Interesting that you max out your chems. Think I will do just that while I'm getting used to burning/dodging.

Thanks Jack

Jay: one other idea that could prove beneficial to you: When you think your developer has had it, don't throw it our but keep it in a bottle labeled "OLD" or "FIRST" and use this old/almost exhausted liquid to be the first thing your paper sees. After 1/2 minute or so, transfer the sheet to fresh developer (or use method described below).

Same with the fixer - use the 2-bath fixing method: the print first goes into a tray with old/quasi-exhausted fixer, then you transfer the print to the fresh fixer. Your chemicals will last you much, much longer. It adds to the process (and potentially the time), but if money is not unlimited for you, you will greatly benefit from the savings. I'd rather use the $$ to buy new toys that on chemicals, especially when these chemicals are used on test prints that are going to be discarded anyway.

Rather than adding trays, I simply empty the old developer (into a jug) and pour the fresh developed in the tray.

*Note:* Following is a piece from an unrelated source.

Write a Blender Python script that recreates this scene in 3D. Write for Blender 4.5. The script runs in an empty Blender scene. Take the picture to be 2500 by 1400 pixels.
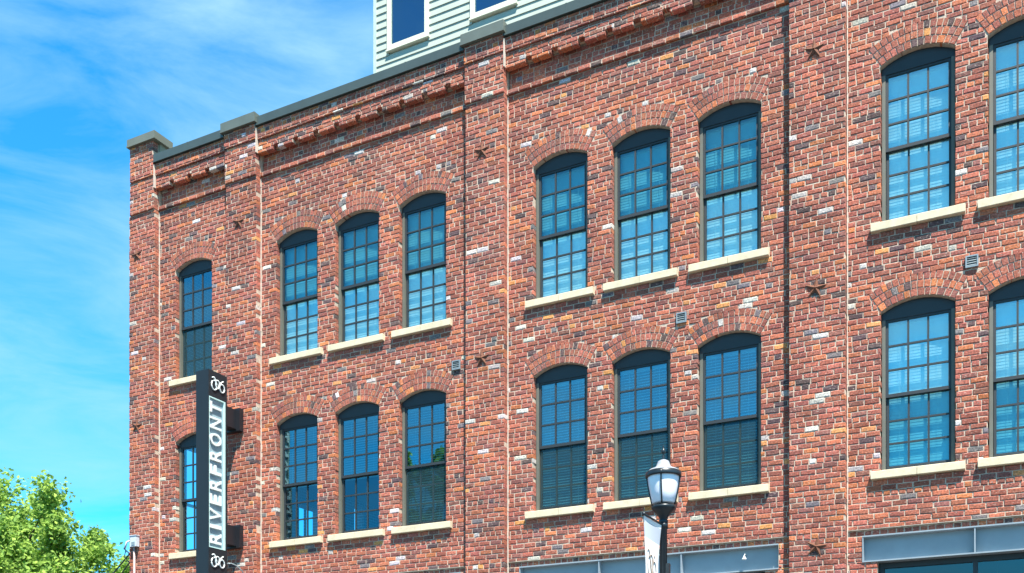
import bpy, bmesh, math, random
from mathutils import Vector, Matrix, noise
R = math.radians
random.seed(7)
scn = bpy.context.scene
COL = scn.collection

# ------------------------------------------------------------------ camera
cam_d = bpy.data.cameras.new('camera')
cam = bpy.data.objects.new('camera', cam_d)
COL.objects.link(cam)
cam.location = (0, -14.57, 1.6)
cam.rotation_euler = (R(90), 0, math.atan2(.4546, .8907))
cam_d.sensor_width = 36
cam_d.lens = 2448 / 2500 * 36
cam_d.shift_y = 1116 / 2500
cam_d.clip_end = 2000
scn.camera = cam

# ------------------------------------------------------------------ exposure
vs = scn.view_settings
vs.view_transform = 'Standard'
vs.look = 'None'
vs.gamma = 1
vs.exposure = 1.5

# ------------------------------------------------------------------ sun + sky
SUN = Vector((.9, -1.0, 2.75)).normalized()       # towards the sun
sl = bpy.data.lights.new('sun', 'SUN')
sl.energy = 5.0
sl.angle = R(0.5)
sl.color = (1.0, .95, .87)
so = bpy.data.objects.new('sun', sl)
COL.objects.link(so)
so.rotation_euler = SUN.to_track_quat('Z', 'Y').to_euler()
so.location = (10, -20, 40)

w = bpy.data.worlds.new('World')
scn.world = w
w.use_nodes = True
nt = w.node_tree
nt.nodes.clear()
N = nt.nodes.new
L = nt.links.new
out = N('ShaderNodeOutputWorld')
bg = N('ShaderNodeBackground')
sky = N('ShaderNodeTexSky')
sky.sky_type = 'NISHITA'
sky.sun_disc = False
sky.sun_elevation = math.asin(SUN.z)
sky.sun_rotation = math.atan2(SUN.x, SUN.y)
sky.air_density = 1.0
sky.dust_density = 0.3
sky.ozone_density = 2.0
tint = N('ShaderNodeMix'); tint.data_type = 'RGBA'; tint.blend_type = 'MULTIPLY'
tint.inputs[0].default_value = 1
tint.inputs[7].default_value = (.24, 1.45, 1.92, 1)
L(sky.outputs[0], tint.inputs[6])
tc = N('ShaderNodeTexCoord')
mp = N('ShaderNodeMapping')
mp.inputs['Rotation'].default_value = (R(8), R(-14), R(27))
mp.inputs['Scale'].default_value = (2.4, 3.0, 7.5)
L(tc.outputs['Generated'], mp.inputs[0])
n1 = N('ShaderNodeTexNoise')
n1.inputs['Scale'].default_value = 1.8
n1.inputs['Detail'].default_value = 10
n1.inputs['Roughness'].default_value = .60
n1.inputs['Distortion'].default_value = .55
L(mp.outputs[0], n1.inputs['Vector'])
cr = N('ShaderNodeValToRGB')
cr.color_ramp.elements[0].position = .33
cr.color_ramp.elements[0].color = (0, 0, 0, 1)
cr.color_ramp.elements[1].position = .90
cr.color_ramp.elements[1].color = (1, 1, 1, 1)
L(n1.outputs[0], cr.inputs[0])
cm = N('ShaderNodeMix'); cm.data_type = 'RGBA'
cm.inputs[7].default_value = (3.2, 5.4, 6.8, 1)
L(cr.outputs[0], cm.inputs[0])
L(tint.outputs[2], cm.inputs[6])
sxyz = N('ShaderNodeSeparateXYZ')
L(tc.outputs['Generated'], sxyz.inputs[0])
zr = N('ShaderNodeMapRange')
zr.interpolation_type = 'SMOOTHSTEP'
zr.inputs[1].default_value = .57; zr.inputs[2].default_value = .74
zr.inputs[3].default_value = 1.0; zr.inputs[4].default_value = .08
L(sxyz.outputs['Z'], zr.inputs[0])
zv = N('ShaderNodeVectorMath'); zv.operation = 'SCALE'
L(cm.outputs[2], zv.inputs[0]); L(zr.outputs[0], zv.inputs['Scale'])
L(zv.outputs[0], bg.inputs[0])
bg.inputs[1].default_value = 0.062
L(bg.outputs[0], out.inputs[0])


# ------------------------------------------------------------------ helpers
def tag(o, label=None, cat=None, group=None, kind=None):
    if label: o['label'] = label
    if cat: o['category'] = cat
    if group: o['group'] = group
    if kind: o['kind'] = kind
    return o


def empty(name, loc=(0, 0, 0)):
    o = bpy.data.objects.new(name, None)
    o.location = loc
    o.empty_display_size = .3
    COL.objects.link(o)
    return o


class MB:
    """collects geometry in world coordinates"""
    def __init__(self):
        self.v, self.f, self.m, self.sm = [], [], [], []

    def add(self, vs, fs, mi=0, smooth=False):
        b = len(self.v)
        self.v += [tuple(p) for p in vs]
        for f in fs:
            self.f.append(tuple(b + i for i in f))
            self.m.append(mi)
            self.sm.append(smooth)

    def box(self, x0, x1, y0, y1, z0, z1, mi=0):
        self.add([(x0, y0, z0), (x1, y0, z0), (x1, y1, z0), (x0, y1, z0),
                  (x0, y0, z1), (x1, y0, z1), (x1, y1, z1), (x0, y1, z1)],
                 [(0, 1, 5, 4), (1, 2, 6, 5), (2, 3, 7, 6), (3, 0, 4, 7), (4, 5, 6, 7), (3, 2, 1, 0)], mi)

    def prism(self, poly, y0, y1, mi=0):
        """poly: (x,z) counter-clockwise seen from -y"""
        n = len(poly)
        vs = [(x, y0, z) for x, z in poly] + [(x, y1, z) for x, z in poly]
        fs = [tuple(range(n)), tuple(range(2 * n - 1, n - 1, -1))]
        for i in range(n):
            j = (i + 1) % n
            fs.append((i, i + n, j + n, j))
        self.add(vs, fs, mi)

    def tube(self, pts, r, seg=8, mi=0, cap=True):
        pts = [Vector(p) for p in pts]
        n = len(pts)
        rs = r if isinstance(r, (list, tuple)) else [r] * n
        up = Vector((0, 0, 1))
        vs, fs = [], []
        for i, p in enumerate(pts):
            d = (pts[min(i + 1, n - 1)] - pts[max(i - 1, 0)]).normalized()
            a = up.cross(d)
            if a.length < .05: a = Vector((1, 0, 0)).cross(d)
            a.normalize()
            b = d.cross(a)
            for k in range(seg):
                t = 2 * math.pi * k / seg
                vs.append(p + (a * math.cos(t) + b * math.sin(t)) * rs[i])
        for i in range(n - 1):
            for k in range(seg):
                k2 = (k + 1) % seg
                fs.append((i * seg + k, i * seg + k2, (i + 1) * seg + k2, (i + 1) * seg + k))
        if cap:
            fs.append(tuple(range(seg - 1, -1, -1)))
            fs.append(tuple((n - 1) * seg + k for k in range(seg)))
        self.add(vs, fs, mi, True)

    def lathe(self, cx, cy, prof, seg=28, mi=0, smooth=True):
        vs, fs = [], []
        for (r, z) in prof:
            for k in range(seg):
                t = 2 * math.pi * k / seg
                vs.append((cx + r * math.cos(t), cy + r * math.sin(t), z))
        for i in range(len(prof) - 1):
            for k in range(seg):
                k2 = (k + 1) % seg
                fs.append((i * seg + k, i * seg + k2, (i + 1) * seg + k2, (i + 1) * seg + k))
        self.add(vs, fs, mi, smooth)

    def build(self, name, mats, parent=None, origin=None):
        me = bpy.data.meshes.new(name)
        base = Vector((0, 0, 0))
        if parent:
            p = parent
            while p:
                base += p.location
                p = p.parent
        if origin is None:
            og = base.copy() if parent else Vector((0, 0, 0))
        else:
            og = Vector(origin)
        me.from_pydata([(x - og.x, y - og.y, z - og.z) for x, y, z in self.v], [], self.f)
        if not isinstance(mats, (list, tuple)): mats = [mats]
        for m in mats: me.materials.append(m)
        me.polygons.foreach_set('material_index', self.m)
        me.polygons.foreach_set('use_smooth', self.sm)
        me.update()
        o = bpy.data.objects.new(name, me)
        COL.objects.link(o)
        if parent: o.parent = parent
        o.location = og - base
        return o


def newmat(name):
    m = bpy.data.materials.new(name)
    m.use_nodes = True
    return m, m.node_tree, m.node_tree.nodes['Principled BSDF']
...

I do the same with the 2-batch fixing ~ rather than using 2 trays, I empty the old fixer into a jug and pour fresh fixed into the same tray. Two additional jugs is more space efficient than 2 additional trays.

No need for fancy jugs/container either. For the old developer and fixer, any container you were going to discard would do (milk, large soda containers, etc.) Who cares how airtight they are anyway?

If you are using TF-4 fixer (my favorite!), no need to use an acid stop bath between developer and fixer; just plain water - this applies especially to those "test" prints while you are figuring out your dodge/burn sequence and times. Once you feel you are very close to the final print, you may want to use the acid stop bath. When I do use a stop bath, I always use a weaker concentration than the one specified in the acid bath's instructions. IMO, too little acid is better than too much acid.